Tuesday, September 16, 2008

The Beauty of Hearing the Words of Institution

Read this from Pr. Will Weedon's blog:
I suppose it ill becomes a Lutheran to comment upon a Roman Mass, for I'm not a Roman Christian and have no intention of ever becoming one. But I can't pass up the opportunity.

Pope Benedict XVI restored a year ago the right to celebrate the extraordinary rite - the Latin Mass - to any priest. I've not watched the whole before and was curious, so I checked out the service. The music was, of course, beautiful. The ceremony was, for this Lutheran pastor, a bit over the top - now I know what Chemnitz referred to when he criticized the Roman high mass as "theatrical." But the most deeply disturbing moment for me as a Lutheran Christian came during the consecration. This was accomplished with the priest speaking under his breath. The result was that no one assembled got to hear the Verba Christi, the great promise which stands at the heart and center of the Holy Eucharist. I've known for donkey years that that's how the Mass used to be; but knowing it is different from observing it. The observation was downright painful.

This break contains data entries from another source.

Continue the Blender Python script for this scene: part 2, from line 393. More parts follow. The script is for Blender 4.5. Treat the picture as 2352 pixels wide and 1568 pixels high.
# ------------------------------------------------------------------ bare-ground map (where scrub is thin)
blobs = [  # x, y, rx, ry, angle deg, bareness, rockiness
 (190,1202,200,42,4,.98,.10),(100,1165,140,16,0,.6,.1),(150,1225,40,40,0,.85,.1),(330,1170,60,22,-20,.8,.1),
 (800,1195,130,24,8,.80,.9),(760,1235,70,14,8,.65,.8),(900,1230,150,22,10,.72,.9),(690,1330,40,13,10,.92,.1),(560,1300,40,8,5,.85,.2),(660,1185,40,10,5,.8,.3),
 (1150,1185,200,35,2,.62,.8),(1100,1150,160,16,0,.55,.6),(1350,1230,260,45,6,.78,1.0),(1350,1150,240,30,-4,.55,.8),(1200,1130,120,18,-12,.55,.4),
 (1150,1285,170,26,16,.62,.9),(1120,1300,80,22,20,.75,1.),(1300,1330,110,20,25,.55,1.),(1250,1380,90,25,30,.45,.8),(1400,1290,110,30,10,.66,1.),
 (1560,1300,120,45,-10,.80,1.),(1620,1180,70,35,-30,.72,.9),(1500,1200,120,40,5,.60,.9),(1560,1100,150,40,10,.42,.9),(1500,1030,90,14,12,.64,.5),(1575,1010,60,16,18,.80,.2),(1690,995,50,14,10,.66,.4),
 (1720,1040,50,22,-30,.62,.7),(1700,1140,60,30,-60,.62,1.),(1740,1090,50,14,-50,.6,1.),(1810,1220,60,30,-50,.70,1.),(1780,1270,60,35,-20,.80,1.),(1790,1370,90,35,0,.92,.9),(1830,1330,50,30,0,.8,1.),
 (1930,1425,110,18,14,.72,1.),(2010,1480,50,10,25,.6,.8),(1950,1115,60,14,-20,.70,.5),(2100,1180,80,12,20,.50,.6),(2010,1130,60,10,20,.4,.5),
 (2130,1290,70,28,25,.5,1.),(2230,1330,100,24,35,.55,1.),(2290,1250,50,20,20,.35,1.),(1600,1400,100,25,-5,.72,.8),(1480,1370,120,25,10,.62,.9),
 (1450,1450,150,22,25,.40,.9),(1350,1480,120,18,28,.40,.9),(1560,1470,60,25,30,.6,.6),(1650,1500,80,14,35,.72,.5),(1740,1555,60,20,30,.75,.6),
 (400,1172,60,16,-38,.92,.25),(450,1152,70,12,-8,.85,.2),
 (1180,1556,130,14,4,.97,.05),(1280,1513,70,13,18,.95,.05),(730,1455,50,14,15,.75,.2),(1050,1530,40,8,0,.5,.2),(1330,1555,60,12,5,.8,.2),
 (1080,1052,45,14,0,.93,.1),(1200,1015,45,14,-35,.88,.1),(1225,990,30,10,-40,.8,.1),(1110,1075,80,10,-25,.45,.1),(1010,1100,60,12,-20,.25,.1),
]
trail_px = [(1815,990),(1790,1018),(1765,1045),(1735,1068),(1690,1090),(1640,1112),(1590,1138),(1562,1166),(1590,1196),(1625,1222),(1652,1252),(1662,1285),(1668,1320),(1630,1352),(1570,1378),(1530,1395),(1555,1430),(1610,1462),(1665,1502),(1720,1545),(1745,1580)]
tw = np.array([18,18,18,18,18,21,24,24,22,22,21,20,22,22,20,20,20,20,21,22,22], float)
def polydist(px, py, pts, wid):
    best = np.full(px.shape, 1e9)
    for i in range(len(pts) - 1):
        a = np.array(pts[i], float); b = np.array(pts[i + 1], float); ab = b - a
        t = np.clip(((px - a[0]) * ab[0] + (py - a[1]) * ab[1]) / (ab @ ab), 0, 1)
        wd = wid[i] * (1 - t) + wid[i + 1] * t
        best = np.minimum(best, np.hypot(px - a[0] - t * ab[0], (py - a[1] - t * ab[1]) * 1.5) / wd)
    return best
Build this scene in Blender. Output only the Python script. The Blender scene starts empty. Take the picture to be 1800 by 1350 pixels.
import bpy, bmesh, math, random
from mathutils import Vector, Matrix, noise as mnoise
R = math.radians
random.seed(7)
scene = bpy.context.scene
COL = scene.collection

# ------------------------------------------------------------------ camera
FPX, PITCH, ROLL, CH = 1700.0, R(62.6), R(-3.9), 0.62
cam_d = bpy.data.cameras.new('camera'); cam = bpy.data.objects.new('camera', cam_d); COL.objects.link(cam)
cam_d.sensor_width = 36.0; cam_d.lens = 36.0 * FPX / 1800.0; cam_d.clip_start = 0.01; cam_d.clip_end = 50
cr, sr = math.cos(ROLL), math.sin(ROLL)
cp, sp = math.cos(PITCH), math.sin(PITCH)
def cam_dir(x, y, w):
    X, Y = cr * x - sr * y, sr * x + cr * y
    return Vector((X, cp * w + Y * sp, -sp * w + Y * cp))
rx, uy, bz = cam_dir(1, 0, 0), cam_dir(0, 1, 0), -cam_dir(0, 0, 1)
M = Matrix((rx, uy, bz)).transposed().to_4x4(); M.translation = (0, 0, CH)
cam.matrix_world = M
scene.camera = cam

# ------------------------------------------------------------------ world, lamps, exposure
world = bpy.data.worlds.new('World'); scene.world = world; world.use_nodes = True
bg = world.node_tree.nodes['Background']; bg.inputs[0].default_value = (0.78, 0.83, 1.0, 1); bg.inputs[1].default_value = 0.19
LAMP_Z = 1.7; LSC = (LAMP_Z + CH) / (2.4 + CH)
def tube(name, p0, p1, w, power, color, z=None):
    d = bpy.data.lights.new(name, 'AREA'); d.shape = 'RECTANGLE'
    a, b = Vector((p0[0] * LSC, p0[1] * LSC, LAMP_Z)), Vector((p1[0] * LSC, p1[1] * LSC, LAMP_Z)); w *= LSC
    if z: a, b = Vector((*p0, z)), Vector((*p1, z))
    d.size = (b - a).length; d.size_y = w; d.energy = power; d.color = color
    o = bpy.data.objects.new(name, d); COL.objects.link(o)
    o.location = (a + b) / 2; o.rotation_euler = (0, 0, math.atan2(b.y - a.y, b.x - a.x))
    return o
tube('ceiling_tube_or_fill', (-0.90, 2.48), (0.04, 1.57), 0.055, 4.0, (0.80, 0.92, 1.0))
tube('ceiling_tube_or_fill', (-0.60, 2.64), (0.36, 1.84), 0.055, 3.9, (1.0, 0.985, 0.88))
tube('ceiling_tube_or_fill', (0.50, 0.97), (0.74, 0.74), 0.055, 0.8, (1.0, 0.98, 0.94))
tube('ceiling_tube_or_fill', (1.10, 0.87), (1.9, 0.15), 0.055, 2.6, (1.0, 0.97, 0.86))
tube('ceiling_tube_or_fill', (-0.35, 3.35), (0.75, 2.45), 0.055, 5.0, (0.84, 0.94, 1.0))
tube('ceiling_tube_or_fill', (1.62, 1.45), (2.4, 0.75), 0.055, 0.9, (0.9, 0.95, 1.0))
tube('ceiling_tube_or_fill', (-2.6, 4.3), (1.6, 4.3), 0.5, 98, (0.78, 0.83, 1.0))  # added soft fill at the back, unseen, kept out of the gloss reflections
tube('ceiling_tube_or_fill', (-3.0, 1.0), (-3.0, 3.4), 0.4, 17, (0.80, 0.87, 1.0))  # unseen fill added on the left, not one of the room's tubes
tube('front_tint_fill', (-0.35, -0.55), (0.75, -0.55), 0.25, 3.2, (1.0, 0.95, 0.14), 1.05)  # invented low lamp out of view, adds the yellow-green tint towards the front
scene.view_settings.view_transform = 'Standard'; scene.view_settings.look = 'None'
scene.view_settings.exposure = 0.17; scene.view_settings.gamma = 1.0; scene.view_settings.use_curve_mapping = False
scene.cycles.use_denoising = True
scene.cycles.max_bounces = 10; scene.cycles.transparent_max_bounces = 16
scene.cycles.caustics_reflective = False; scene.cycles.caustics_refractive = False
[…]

Watching during this gaping silence made me quite sad for my fellow Christians in the Roman jurisdiction; and it made me profoundly thankful for the Lutheran Reformation. In all our services, no matter what poverty of ceremony they may have (from a Roman viewpoint), the very words of Christ ring out (and are often SUNG out) as the very heart of the Divine Service. "My Body, given for you...My Blood, shed for you, for the forgiveness of sins!" Surely if Vatican II did ONE thing right with the Roman liturgy, it was putting the canon into the vernacular and having it said aloud so that Christ's people can hear and hold in faith to the wonderful words of our Savior.

Don't get me wrong; the Latin Mass is very beautiful, but its beauty simply pales when you think about taking away from Christ's people the hearing of His Testament. There is no beauty on earth more beautiful than the words, spoken on the night of His betrayal, by our Savior, and repeated now and until the Parousia in the Savior's stead and by His command, for the joy of His people.